Try instead coming at the question from the perspective of someone who already has a Linux workstation (e.g. for work) and wants to do as little as possible in order to play a few games—maybe the ones their friends are trying to get them to play as a member of a team. Windows isn’t worth it here: you wouldn’t use it for anything else (so every time you boot into it, you probably have to spend two hours installing updates), and booting into Windows would also prevent you from multitasking to the Linux apps you rely on. Compatibility shims, if decent, are far more interesting to this audience.




People who own a Linux workstation at home and just want to play a few games is vastly outnumbered by people who own a Windows desktop at hone and just want to play a few games. Probably at least 100 to 1. And the former group, with the “almost works” compatibility, will be a much bigger maintenance burden per customer.

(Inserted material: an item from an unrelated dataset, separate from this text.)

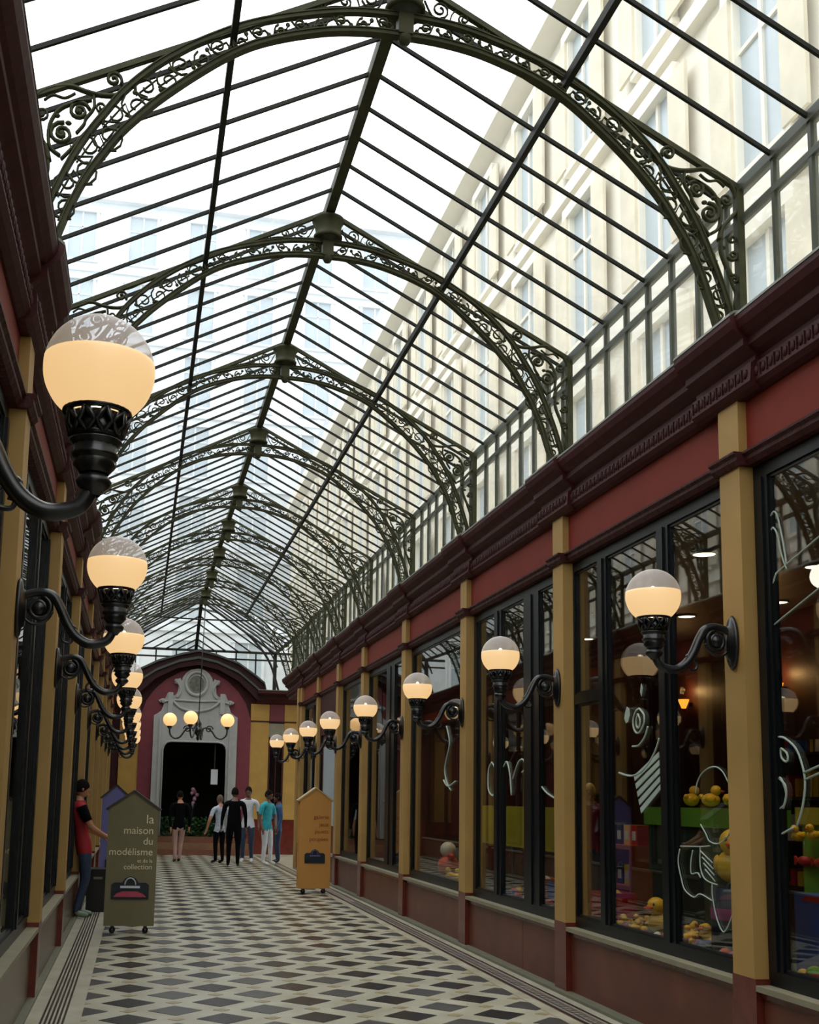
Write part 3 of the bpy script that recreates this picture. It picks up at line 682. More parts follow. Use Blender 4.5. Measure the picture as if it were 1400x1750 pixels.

Heck, I’d bet money that the Linux casual gaming crowd you described is also heavily outnumbered by people who have a dedicated Windows gaming PC (e.g. me, Mac user otherwise).


You're neglecting the crowd that have Windows at home and want to stop using it also. If gamers can have the exact same UX on Linux then that's one of the biggest obstacles to switching solved.


Like me. I will hug windows 7 goodbye on my way to Neon OSville, with redoubled hope my sim City 3k and rct2 may now work without having to be in a VM


"People who own a Linux workstation at home and just want to play a few games" make up a disproportionately large amount of the developer-base for pretty much any software, though, including games. It doesn't matter if none of your users care about a particular feature, if a fair number of your own devs do.


There are lots of developers pretty happy with macOS and Windows at home.


Yeah, but for a piece of software to acquire Linux support, you don’t need the majority of its developers to own a Linux workstation and want to use the software with it; you just need a non-negligible amount (i.e. enough developers with the spare man-hours to get the work done.)

Sometimes, in fact, it only takes one or two developers. I can’t think of a good Linux example here, but I know of a good few projects (Dolphin, for example) where the macOS target is supported entirely by the one or two developers on the team who use macOS.


Quite true, my comment was more against the typical HN remark that "developers" only use GNU/Linux, as if the software for the two biggest desktop environments would appear out of thin air.